◆ **SHORT PROBLEM**:
In the material below, please retype the lines from the very first through the one with "from mathutils import Matrix, Vector", exactly and without pictures.

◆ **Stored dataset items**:
★ ★ ★ ★ ★ ★ ★
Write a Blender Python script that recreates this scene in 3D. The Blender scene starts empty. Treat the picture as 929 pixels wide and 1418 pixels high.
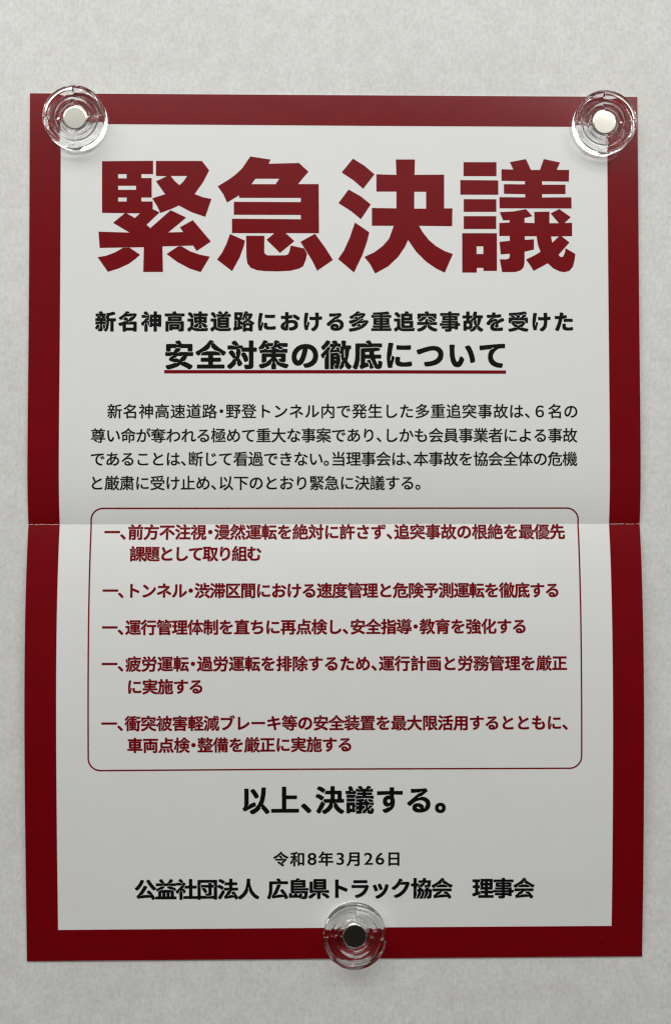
import bpy, bmesh, math, random
import numpy as np
from mathutils import Matrix, Vector

# ---------------------------------------------------------------- camera, world, light, exposure
S = 0.001                      # everything below is measured in millimetres on the wall
H0 = 1.5                       # height of the poster's centre above the floor, metres
scene = bpy.context.scene
col = scene.collection


def W3(u, v, n):
    """wall coordinates (right, up, out of the wall; mm) -> world metres"""
    return (u * S, -n * S, H0 + v * S)


CAM_R = [[0.99989, 0.000832, -0.014814], [-0.001034, 0.999906, -0.013655], [0.014801, 0.013669, 0.999797]]
CAM_POS = [-6.54, -0.08, 439.37]
cam = bpy.data.cameras.new('camera')
cam.sensor_fit = 'VERTICAL'
cam.sensor_height = 24.0
cam.lens = 24.0 * 1250.0 / 1418.0
cam.clip_start = 0.01
cam.clip_end = 100
camo = bpy.data.objects.new('camera', cam)
col.objects.link(camo)
B = Matrix(((1, 0, 0), (0, 0, -1), (0, 1, 0)))            # wall axes -> world axes
M = (B @ Matrix(CAM_R)).to_4x4()
M.translation = Vector(W3(*CAM_POS))
camo.matrix_world = M
scene.camera = camo

world = bpy.data.worlds.new('World')
scene.world = world
world.use_nodes = True
wn, wl = world.node_tree.nodes, world.node_tree.links
bg = wn['Background']
tc = wn.new('ShaderNodeTexCoord')
sep = wn.new('ShaderNodeSeparateXYZ')
ramp = wn.new('ShaderNodeValToRGB')
mr = wn.new('ShaderNodeMapRange')
mr.inputs['From Min'].default_value = -1
wl.new(tc.outputs['Generated'], sep.inputs[0])
wl.new(sep.outputs['Z'], mr.inputs['Value'])
wl.new(mr.outputs[0], ramp.inputs[0])
wl.new(ramp.outputs[0], bg.inputs['Color'])
# the dim room round the wall: dark floor, mid walls, pale ceiling
e = ramp.color_ramp.elements
e[0].position = 0.0
e[0].color = (0.016, 0.015, 0.013, 1)
e[1].position = 1.0
e[1].color = (1.0, 0.99, 0.95, 1)
for p, c in ((0.34, (0.018, 0.017, 0.015, 1)), (0.46, (0.11, 0.108, 0.10, 1)), (0.58, (0.14, 0.138, 0.133, 1)),
             (0.65, (0.26, 0.258, 0.25, 1)), (0.70, (0.88, 0.87, 0.83, 1))):
    k = e.new(p)
    k.color = c
bg.inputs['Strength'].default_value = 0.82


def area(name, u, v, n, tu, tv, sx, sy, power, colr):
    l = bpy.data.lights.new(name, 'AREA')
    l.shape = 'RECTANGLE'
    l.size = sx
    l.size_y = sy
    l.energy = power
    l.color = colr
    o = bpy.data.objects.new(name, l)
    col.objects.link(o)
    o.location = W3(u, v, n)
    d = Vector(W3(tu, tv, 0)) - Vector(o.location)
    o.rotation_euler = d.to_track_quat('-Z', 'Y').to_euler()
    return o


area('ceiling_light', -150, 1000, 850, 0, 50, 2.4, 0.6, 19.6, (1.0, 1.0, 0.98))

scene.view_settings.view_transform = 'Standard'
scene.view_settings.look = 'None'
scene.view_settings.exposure = 0
scene.view_settings.gamma = 1
cy = scene.cycles
cy.max_bounces = 20
cy.transmission_bounces = 16
cy.glossy_bounces = 8
cy.caustics_reflective = True
cy.caustics_refractive = True
cy.blur_glossy = 0.0
cy.sample_clamp_indirect = 0
cy.use_denoising = True
cy.use_adaptive_sampling = False
cy.filter_width = 1.3

# ---------------------------------------------------------------- materials


def mat(name):
    m = bpy.data.materials.new(name)
    m.use_nodes = True
    return m, m.node_tree.nodes, m.node_tree.links, m.node_tree.nodes['Principled BSDF']


def noise(N, L, coord, scale, detail=4, rough=0.55, stretch=None):
    n = N.new('ShaderNodeTexNoise')
    n.inputs['Scale'].default_value = scale
    n.inputs['Detail'].default_value = detail
    n.inputs['Roughness'].default_value = rough
    if stretch:
        mp = N.new('ShaderNodeMapping')
        mp.inputs['Scale'].default_value = stretch
        L.new(coord, mp.inputs[0])
        coord = mp.outputs[0]
    L.new(coord, n.inputs['Vector'])
    return n.outputs['Fac']


def rampn(N, L, fac, stops):
    r = N.new('ShaderNodeValToRGB')
    el = r.color_ramp.elements
    el[0].position, el[0].color = stops[0][0], (*stops[0][1], 1)
    el[1].position, el[1].color = stops[-1][0], (*stops[-1][1], 1)
    for p, c in stops[1:-1]:
        q = el.new(p)
        q.color = (*c, 1)
    L.new(fac, r.inputs[0])
    return r.outputs[0]


def mult(N, L, a, b, f=1.0):
    x = N.new('ShaderNodeMix')
    x.data_type = 'RGBA'
    x.blend_type = 'MULTIPLY'
    x.inputs['Factor'].default_value = f
    L.new(a, x.inputs['A'])
    L.new(b, x.inputs['B'])
    return x.outputs['Result']


def wallpaper_material():
    m, N, L, P = mat('grey_vinyl_wallpaper')
    t = N.new('ShaderNodeTexCoord').outputs['Object']
    big = noise(N, L, t, 22, 4, 0.6)
    mid = noise(N, L, t, 105, 6, 0.72, (1, 1, 0.9))
    fib = noise(N, L, t, 520, 4, 0.72, (1.15, 1, 0.8))
    fine = noise(N, L, t, 900, 3, 0.6)
    c0 = rampn(N, L, big, [(0.3, (0.71, 0.706, 0.694)), (0.7, (0.755, 0.752, 0.742))])
    c1 = rampn(N, L, mid, [(0.34, (0.91, 0.906, 0.90)), (0.5, (0.968, 0.967, 0.964)), (0.66, (1.03, 1.03, 1.03))])
    c2 = rampn(N, L, fib, [(0.34, (0.87, 0.868, 0.86)), (0.50, (0.975, 0.975, 0.972)), (0.66, (1.06, 1.06, 1.06))])
    c = mult(N, L, mult(N, L, c0, c1), c2)
    L.new(c, P.inputs['Base Color'])
    P.inputs['Roughness'].default_value = 0.62
    P.inputs['Specular IOR Level'].default_value = 0.3
    add = N.new('ShaderNodeMath')
    add.operation = 'ADD'
    L.new(fib, add.inputs[0])
    L.new(fine, add.inputs[1])
    b = N.new('ShaderNodeBump')
    b.inputs['Strength'].default_value = 0.13
    b.inputs['Distance'].default_value = 0.0004
    L.new(add.outputs[0], b.inputs['Height'])
    L.new(b.outputs[0], P.inputs['Normal'])
    return m


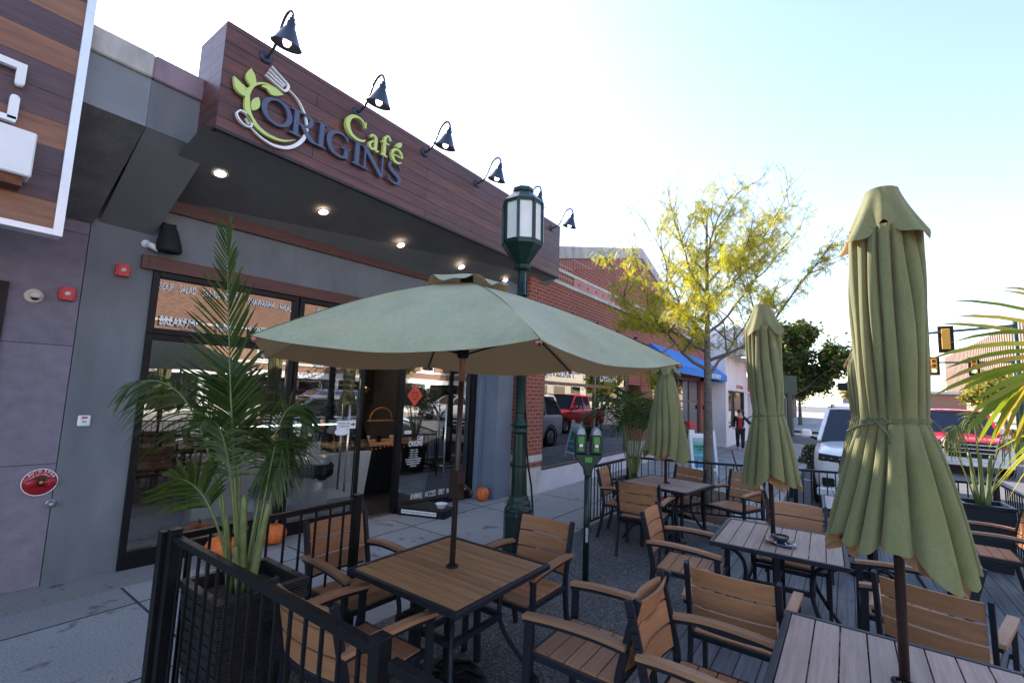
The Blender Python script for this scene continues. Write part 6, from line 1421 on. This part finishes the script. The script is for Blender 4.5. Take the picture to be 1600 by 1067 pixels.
vehicle('silver_car', 'pale blue grey car at the right edge beyond the fence', 'car', (9.6, -3.35, -.13), R(0), carpaint('pale_blue_paint', (.36, .44, .46)), 4.6, 1.85, 1.62, .24, 'car', .98)
vehicle('parked_car', 'dark blue car parked across the street seen in reflections', 'car', (10, -12.6, -.13), R(180), carpaint('dark_blue_paint', (.04, .08, .16)), 4.7, 1.9, 1.7, .25, 'suv', 1.0)
vehicle('parked_car', 'silver car parked across the street seen in reflections', 'car', (19, -12.6, -.13), R(180), carpaint('silver_paint', (.4, .42, .44)), 4.7, 1.9, 1.6, .25, 'car', 1.0)

# ------------------------------------------------------------------ traffic signals
M_sigy = plain('signal_yellow', (.55, .25, .02), .5, 0, .08); M_mast = plain('signal_mast_green', (.012, .05, .055), .4, .3)
def mast(label, base, top, end, r_=.11):
    t_ = thing('signal_mast', label, 'signal mast', base); bx_ = Vector(base)
    g = MB(); g.tube([(0, 0, 0), (0, 0, top)], [r_*1.2, r_*.9], 12); g.build('pole', M_mast, t_)
    g = MB(); e = Vector(end)-bx_; g.tube([(0, 0, top-.35), e], [r_*.8, r_*.5], 10); g.build('mast_arm', M_mast, t_)
mast('near traffic signal mast whose arm crosses the sky at the right', (36.0, -7.5, -.13), 7.0, (32.5, -2.6, 5.75))
mast('farther traffic signal mast with two yellow signals', (51.9, -10.6, -.13), 6.2, (47.3, -3.6, 5.35))
def signal(label, loc, rz, back=False, gr='traffic signal heads'):
    t_ = thing('traffic_signal', label, 'traffic signal', loc, rz, gr)
    g = MB(); g.box((-.02, -.32, -.72), (.02, .32, .72)); g.build('backplate', M_blackm, t_, bevel=.01)
    g = MB(); g.box(((-.24 if back else .022), -.17, -.55), ((-.022 if back else .2), .17, .55)); hs = g.build('housing', M_sigy, t_, bevel=.02)
    for k, (nm, col) in enumerate((('red_lens', (.35, .01, .01)), ('amber_lens', (.14, .07, .01)), ('green_lens', (.02, .12, .08)))):
        s = 1; x = .2 if not back else .022; g = MB(); mm = Matrix.Rotation(R(90), 3, 'Y')
        g.lathe([(.001, .012), (.10, .012), (.12, 0)], (x, 0, .36-.36*k), 18, mtx=mm); g.build('lens', emis('signal_green_on', (.25, 1, .7), 2.5) if (k == 2 and not back) else plain(nm, col, .3), hs)
        g = MB(); g.grid(lambda u, v_: (x+.16*v_, .13*math.cos(math.pi*u), .36-.36*k+.13*math.sin(math.pi*u)), 12, 1); g.build('visor', M_sigy if not back else M_blackm, hs, solid=.006)
signal('traffic signal seen from behind hanging from the near mast arm', (33.6, -4.40, 5.6), R(-8), True)
signal('left traffic signal facing the viewer on the far mast arm', (48.2, -5.55, 5.15), R(172))
signal('right traffic signal facing the viewer on the far mast arm', (50.2, -8.1, 5.25), R(172))
t_ = thing('pedestrian_signal', 'small black signal box on a thin pole left of the big parasol', 'pedestrian signal', (37.6, -.35, -.13)); g = MB(); g.tube([(0, 0, 0), (0, 0, 3.6)], .07, 10); g.build('pole', M_mast, t_)
g = MB(); g.box((-.15, .12, 2.95), (.15, .85, 3.45)); g.build('housing', M_blackm, t_, bevel=.03); g = MB(); g.box((-.1, .15, 2.1), (.1, .6, 2.4)); g.build('button_box', plain('grey_box', (.3, .3, .33)), t_)

# ------------------------------------------------------------------ far buildings
M_fin = plain('beige_ribbed_concrete', (.23, .16, .125), .9, 0, .1, .4, .3, 3)
RB = thing('ribbed_building', 'long beige building with vertical ribs in the far distance at the right', 'building', (130, -22, 0)); g = MB(); g.box((88, -40, 0), (172, -22.4, 15.0)); g.build('wall', M_fin, RB, world=True)
g = MB()
for i in range(56): g.box((88+i*1.5, -22.4, 3.5), (88.7+i*1.5, -21.9, 15.8))
g.build('ribs', M_fin, RB, world=True)
g = MB(); g.box((88, -22.38, 3.2), (172, -21.95, 3.5)); g.build('band', M_conc, RB, world=True)
FB = thing('far_building', 'low taupe building with dark openings behind the green tree', 'building', (50, 6, 0)); g = MB(); g.box((38, 5.6, 2.3), (75, 12, 3.6)); g.box((38, 6.0, 0), (75, 12, 2.3)); g.build('wall', plain('taupe_wall', (.20, .15, .14), .8), FB, world=True)
g = MB()
for i in range(15): g.box((38+i*2.5, 5.6, 0), (38.6+i*2.5, 5.98, 2.3))
g.build('pier', plain('taupe_wall', (.2, .15, .14)), FB, world=True)
FC = thing('distant_house', 'distant brown building with flat roof above the red truck', 'building', (85, -8, 0)); g = MB(); g.box((100, -15, 0), (115, -5, 4.2)); g.build('wall', plain('house_brown', (.24, .13, .10), .8), FC, world=True)
g = MB(); g.box((99, -15.5, 4.2), (116, -4.5, 4.6)); g.build('roof', plain('roof_grey', (.4, .4, .42), .8), FC, world=True)

# ------------------------------------------------------------------ across the street (seen in the shop glass)
OB = thing('tan_brick_building', 'two storey tan brick building across the street', 'building', (15, -19, 0)); Y1 = -19.0
g = MB(); zs = [3.9, 5.2, 7.0, 9.2]; g.box((-8, Y1-.4, 2.6), (34, Y1, 3.2)); g.box((-8, Y1-.4, 4.6), (34, Y1, 9.2))
xs = [-8]
for i in range(10): xs += [-6+i*4.0, -6+i*4.0+1.3]
xs.append(34)
for i in range(0, len(xs)-1, 2): g.box((xs[i], Y1-.4, 3.2), (xs[i+1], Y1, 4.6))
g.box((-8, Y1-8, 0), (34, Y1-.5, 9)); g.build('wall', M_brickb, OB, world=True)
for i in range(10):
    x = -6+i*4.0; g = MB(); g.box((x, Y1-.2, 3.2), (x+.1, Y1-.08, 4.6)); g.box((x+1.2, Y1-.2, 3.2), (x+1.3, Y1-.08, 4.6)); g.box((x+.1, Y1-.2, 4.5), (x+1.2, Y1-.08, 4.6)); g.box((x+.1, Y1-.2, 3.2), (x+1.2, Y1-.08, 3.3)); g.box((x+.1, Y1-.18, 3.87), (x+1.2, Y1-.1, 3.95)); wo = g.build('window', M_white, OB, world=True)
    g = MB(); g.box((x+.1, Y1-.16, 3.3), (x+1.2, Y1-.15, 4.5)); p_ = g.build('pane', M_glassd, wo); p_.data.transform(INV[OB.name])
g = MB(); g.box((-8, Y1+.002, 3.02), (34, Y1+.06, 3.16)); g.box((-8, Y1+.002, 4.95), (34, Y1+.05, 5.07)); g.box((-8, Y1-.4, 2.2), (34, Y1+.05, 2.59)); 
for i in range(12): g.box((-8+i*3.8, Y1-.4, 0), (-7.5+i*3.8, Y1+.03, 2.199))
g.build('stone_band', M_white, OB, world=True)
g = MB(); g.box((-8, Y1-.3, .5), (34, Y1-.28, 2.198)); g.build('shop_pane', M_glassd, OB, world=True)
g = MB(); g.box((-8, Y1-.4, 0), (34, Y1-.26, .5)); g.build('stall_riser', M_conc, OB, world=True)
text('lettering', 'Prolific', OB, (27.5, Y1+.01, 5.3), (-1, 0, 0), (0, 0, 1), 2.6, .5, .02, plain('yellow_lettering', (.7, .5, .02), .5), .02)
text('lettering', 'WE MOVED', OB, (23, Y1-.26, 1.9), (-1, 0, 0), (0, 0, 1), 1.6, .3, .01, M_letterw, .02)
OC = thing('cream_building', 'cream rendered building farther along across the street', 'building', (45, -19, 0)); g = MB(); g.box((39, -30, 0), (75, -19, 8)); g.build('wall', plain('cream_render', (.5, .45, .36), .8), OC, world=True)
g = MB()
for i in range(8): g.box((40+i*4.2, -19.02, 1), (42.5+i*4.2, -18.98, 2.8)); g.box((40+i*4.2, -19.02, 4.5), (42.5+i*4.2, -18.98, 6.3))
g.build('window', M_glassd, OC, world=True)

# ------------------------------------------------------------------ fallen leaves
g = MB(); rg = random.Random(77)
for i in range(900):
    if i < 500: x, y = rg.gauss(8.8, .9), rg.gauss(2.1, .6); z = .06 if 7.75 < x < 10.4 and 1.45 < y < 2.87 else .012
    else: x, y = rg.uniform(.6, 12), rg.uniform(-1.5, 5.6); z = .018
    if y < 1.25 and x > 9.3: continue
    a = rg.uniform(0, 6.28); l = rg.uniform(.008, .02); d = V(math.cos(a), math.sin(a), rg.uniform(-.2, .4))*l; e = V(-math.sin(a), math.cos(a), rg.uniform(-.3, .3))*l*.45; c0 = V(x, y, z)
    g.add([c0-d, c0+e, c0+d, c0-e], [(0, 1, 2, 3)])
tag(g.build('fallen_leaves', M_hl), label='small fallen yellow leaves scattered on the paving and mulch', cat='fallen leaves', kind='stuff')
★ ★ ★ ★ ★ ★ ★
◆ **SOLUTION TO THE EXERCISE**:
Write a Blender Python script that recreates this scene in 3D. The Blender scene starts empty. Treat the picture as 929 pixels wide and 1418 pixels high.
import bpy, bmesh, math, random
import numpy as np
from mathutils import Matrix, Vector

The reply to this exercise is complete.